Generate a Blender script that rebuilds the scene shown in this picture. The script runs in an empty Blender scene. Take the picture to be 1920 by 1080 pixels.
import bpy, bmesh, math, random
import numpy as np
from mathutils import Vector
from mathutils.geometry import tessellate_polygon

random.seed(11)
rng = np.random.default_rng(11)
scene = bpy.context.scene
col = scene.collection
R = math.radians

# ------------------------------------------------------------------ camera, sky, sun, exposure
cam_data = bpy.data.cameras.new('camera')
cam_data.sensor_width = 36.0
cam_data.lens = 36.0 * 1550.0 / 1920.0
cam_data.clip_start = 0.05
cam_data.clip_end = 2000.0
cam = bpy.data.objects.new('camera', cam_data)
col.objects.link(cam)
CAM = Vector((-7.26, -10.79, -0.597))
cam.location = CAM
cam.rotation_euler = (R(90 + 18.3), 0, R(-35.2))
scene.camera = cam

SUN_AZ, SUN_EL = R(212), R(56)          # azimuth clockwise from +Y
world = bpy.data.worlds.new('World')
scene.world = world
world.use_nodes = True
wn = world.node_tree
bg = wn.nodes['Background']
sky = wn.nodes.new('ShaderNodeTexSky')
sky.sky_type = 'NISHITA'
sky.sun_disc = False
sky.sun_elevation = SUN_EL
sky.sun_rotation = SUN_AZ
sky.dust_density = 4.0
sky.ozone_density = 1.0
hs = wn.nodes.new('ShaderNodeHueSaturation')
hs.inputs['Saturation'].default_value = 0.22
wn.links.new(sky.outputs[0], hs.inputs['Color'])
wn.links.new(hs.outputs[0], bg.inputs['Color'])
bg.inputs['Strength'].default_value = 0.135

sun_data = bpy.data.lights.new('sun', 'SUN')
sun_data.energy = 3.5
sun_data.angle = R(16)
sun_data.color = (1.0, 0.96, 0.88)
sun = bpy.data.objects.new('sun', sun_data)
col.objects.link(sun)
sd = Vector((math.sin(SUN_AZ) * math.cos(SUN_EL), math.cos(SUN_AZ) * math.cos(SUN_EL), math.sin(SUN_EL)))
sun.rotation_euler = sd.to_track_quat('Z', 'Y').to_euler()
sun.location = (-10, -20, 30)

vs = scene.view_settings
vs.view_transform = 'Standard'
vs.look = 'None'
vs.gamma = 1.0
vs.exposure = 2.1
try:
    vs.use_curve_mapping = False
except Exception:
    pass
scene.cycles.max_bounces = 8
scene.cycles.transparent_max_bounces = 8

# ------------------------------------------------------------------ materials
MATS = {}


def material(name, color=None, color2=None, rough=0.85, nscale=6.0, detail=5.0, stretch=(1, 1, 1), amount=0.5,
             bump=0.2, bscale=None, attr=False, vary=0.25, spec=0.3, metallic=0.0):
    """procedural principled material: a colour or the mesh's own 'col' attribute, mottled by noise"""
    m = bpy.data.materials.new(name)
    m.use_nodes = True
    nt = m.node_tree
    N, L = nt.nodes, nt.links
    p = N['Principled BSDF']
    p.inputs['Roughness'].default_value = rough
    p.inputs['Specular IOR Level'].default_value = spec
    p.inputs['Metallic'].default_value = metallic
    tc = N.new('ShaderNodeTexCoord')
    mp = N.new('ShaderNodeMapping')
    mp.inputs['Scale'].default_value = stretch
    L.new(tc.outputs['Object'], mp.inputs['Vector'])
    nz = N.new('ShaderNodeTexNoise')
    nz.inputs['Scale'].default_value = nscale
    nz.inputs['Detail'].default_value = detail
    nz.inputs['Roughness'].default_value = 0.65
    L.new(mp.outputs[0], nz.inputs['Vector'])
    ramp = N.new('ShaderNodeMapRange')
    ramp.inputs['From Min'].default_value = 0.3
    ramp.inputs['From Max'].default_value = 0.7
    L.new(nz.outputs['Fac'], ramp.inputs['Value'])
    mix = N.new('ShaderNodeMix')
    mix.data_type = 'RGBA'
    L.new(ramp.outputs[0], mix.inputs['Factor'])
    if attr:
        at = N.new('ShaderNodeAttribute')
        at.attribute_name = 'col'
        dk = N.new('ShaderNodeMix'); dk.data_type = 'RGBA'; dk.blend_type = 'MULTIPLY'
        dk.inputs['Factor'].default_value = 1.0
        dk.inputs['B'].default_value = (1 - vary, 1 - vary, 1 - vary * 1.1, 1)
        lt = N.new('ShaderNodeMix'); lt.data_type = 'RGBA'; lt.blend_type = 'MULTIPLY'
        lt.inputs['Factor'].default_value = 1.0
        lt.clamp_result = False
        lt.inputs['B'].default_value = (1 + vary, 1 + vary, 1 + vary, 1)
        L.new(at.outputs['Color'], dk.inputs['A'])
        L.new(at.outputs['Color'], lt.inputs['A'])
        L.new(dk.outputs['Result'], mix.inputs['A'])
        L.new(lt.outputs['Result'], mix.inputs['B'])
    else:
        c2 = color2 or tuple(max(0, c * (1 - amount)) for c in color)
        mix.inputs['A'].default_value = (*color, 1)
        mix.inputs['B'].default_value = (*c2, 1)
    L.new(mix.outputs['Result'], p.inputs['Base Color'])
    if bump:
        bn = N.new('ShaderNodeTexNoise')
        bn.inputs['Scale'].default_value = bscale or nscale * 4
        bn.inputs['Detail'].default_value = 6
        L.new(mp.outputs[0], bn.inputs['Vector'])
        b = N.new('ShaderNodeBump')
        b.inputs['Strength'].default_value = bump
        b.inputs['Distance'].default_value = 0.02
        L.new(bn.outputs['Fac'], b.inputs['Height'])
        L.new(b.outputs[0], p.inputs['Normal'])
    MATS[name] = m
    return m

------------

● STATED GOAL:
Return every line exactly.

● TASK SOLUTION:
Generate a Blender script that rebuilds the scene shown in this picture. The script runs in an empty Blender scene. Take the picture to be 1920 by 1080 pixels.
import bpy, bmesh, math, random
import numpy as np
from mathutils import Vector
from mathutils.geometry import tessellate_polygon

random.seed(11)
rng = np.random.default_rng(11)
scene = bpy.context.scene
col = scene.collection
R = math.radians

# ------------------------------------------------------------------ camera, sky, sun, exposure
cam_data = bpy.data.cameras.new('camera')
cam_data.sensor_width = 36.0
cam_data.lens = 36.0 * 1550.0 / 1920.0
cam_data.clip_start = 0.05
cam_data.clip_end = 2000.0
cam = bpy.data.objects.new('camera', cam_data)
col.objects.link(cam)
CAM = Vector((-7.26, -10.79, -0.597))
cam.location = CAM
cam.rotation_euler = (R(90 + 18.3), 0, R(-35.2))
scene.camera = cam

SUN_AZ, SUN_EL = R(212), R(56)          # azimuth clockwise from +Y
world = bpy.data.worlds.new('World')
scene.world = world
world.use_nodes = True
wn = world.node_tree
bg = wn.nodes['Background']
sky = wn.nodes.new('ShaderNodeTexSky')
sky.sky_type = 'NISHITA'
sky.sun_disc = False
sky.sun_elevation = SUN_EL
sky.sun_rotation = SUN_AZ
sky.dust_density = 4.0
sky.ozone_density = 1.0
hs = wn.nodes.new('ShaderNodeHueSaturation')
hs.inputs['Saturation'].default_value = 0.22
wn.links.new(sky.outputs[0], hs.inputs['Color'])
wn.links.new(hs.outputs[0], bg.inputs['Color'])
bg.inputs['Strength'].default_value = 0.135

sun_data = bpy.data.lights.new('sun', 'SUN')
sun_data.energy = 3.5
sun_data.angle = R(16)
sun_data.color = (1.0, 0.96, 0.88)
sun = bpy.data.objects.new('sun', sun_data)
col.objects.link(sun)
sd = Vector((math.sin(SUN_AZ) * math.cos(SUN_EL), math.cos(SUN_AZ) * math.cos(SUN_EL), math.sin(SUN_EL)))
sun.rotation_euler = sd.to_track_quat('Z', 'Y').to_euler()
sun.location = (-10, -20, 30)

vs = scene.view_settings
vs.view_transform = 'Standard'
vs.look = 'None'
vs.gamma = 1.0
vs.exposure = 2.1
try:
    vs.use_curve_mapping = False
except Exception:
    pass
scene.cycles.max_bounces = 8
scene.cycles.transparent_max_bounces = 8

# ------------------------------------------------------------------ materials
MATS = {}


def material(name, color=None, color2=None, rough=0.85, nscale=6.0, detail=5.0, stretch=(1, 1, 1), amount=0.5,
             bump=0.2, bscale=None, attr=False, vary=0.25, spec=0.3, metallic=0.0):
    """procedural principled material: a colour or the mesh's own 'col' attribute, mottled by noise"""
    m = bpy.data.materials.new(name)
    m.use_nodes = True
    nt = m.node_tree
    N, L = nt.nodes, nt.links
    p = N['Principled BSDF']
    p.inputs['Roughness'].default_value = rough
    p.inputs['Specular IOR Level'].default_value = spec
    p.inputs['Metallic'].default_value = metallic
    tc = N.new('ShaderNodeTexCoord')
    mp = N.new('ShaderNodeMapping')
    mp.inputs['Scale'].default_value = stretch
    L.new(tc.outputs['Object'], mp.inputs['Vector'])
    nz = N.new('ShaderNodeTexNoise')
    nz.inputs['Scale'].default_value = nscale
    nz.inputs['Detail'].default_value = detail
    nz.inputs['Roughness'].default_value = 0.65
    L.new(mp.outputs[0], nz.inputs['Vector'])
    ramp = N.new('ShaderNodeMapRange')
    ramp.inputs['From Min'].default_value = 0.3
    ramp.inputs['From Max'].default_value = 0.7
    L.new(nz.outputs['Fac'], ramp.inputs['Value'])
    mix = N.new('ShaderNodeMix')
    mix.data_type = 'RGBA'
    L.new(ramp.outputs[0], mix.inputs['Factor'])
    if attr:
        at = N.new('ShaderNodeAttribute')
        at.attribute_name = 'col'
        dk = N.new('ShaderNodeMix'); dk.data_type = 'RGBA'; dk.blend_type = 'MULTIPLY'
        dk.inputs['Factor'].default_value = 1.0
        dk.inputs['B'].default_value = (1 - vary, 1 - vary, 1 - vary * 1.1, 1)
        lt = N.new('ShaderNodeMix'); lt.data_type = 'RGBA'; lt.blend_type = 'MULTIPLY'
        lt.inputs['Factor'].default_value = 1.0
        lt.clamp_result = False
        lt.inputs['B'].default_value = (1 + vary, 1 + vary, 1 + vary, 1)
        L.new(at.outputs['Color'], dk.inputs['A'])
        L.new(at.outputs['Color'], lt.inputs['A'])
        L.new(dk.outputs['Result'], mix.inputs['A'])
        L.new(lt.outputs['Result'], mix.inputs['B'])
    else:
        c2 = color2 or tuple(max(0, c * (1 - amount)) for c in color)
        mix.inputs['A'].default_value = (*color, 1)
        mix.inputs['B'].default_value = (*c2, 1)
    L.new(mix.outputs['Result'], p.inputs['Base Color'])
    if bump:
        bn = N.new('ShaderNodeTexNoise')
        bn.inputs['Scale'].default_value = bscale or nscale * 4
        bn.inputs['Detail'].default_value = 6
        L.new(mp.outputs[0], bn.inputs['Vector'])
        b = N.new('ShaderNodeBump')
        b.inputs['Strength'].default_value = bump
        b.inputs['Distance'].default_value = 0.02
        L.new(bn.outputs['Fac'], b.inputs['Height'])
        L.new(b.outputs[0], p.inputs['Normal'])
    MATS[name] = m
    return m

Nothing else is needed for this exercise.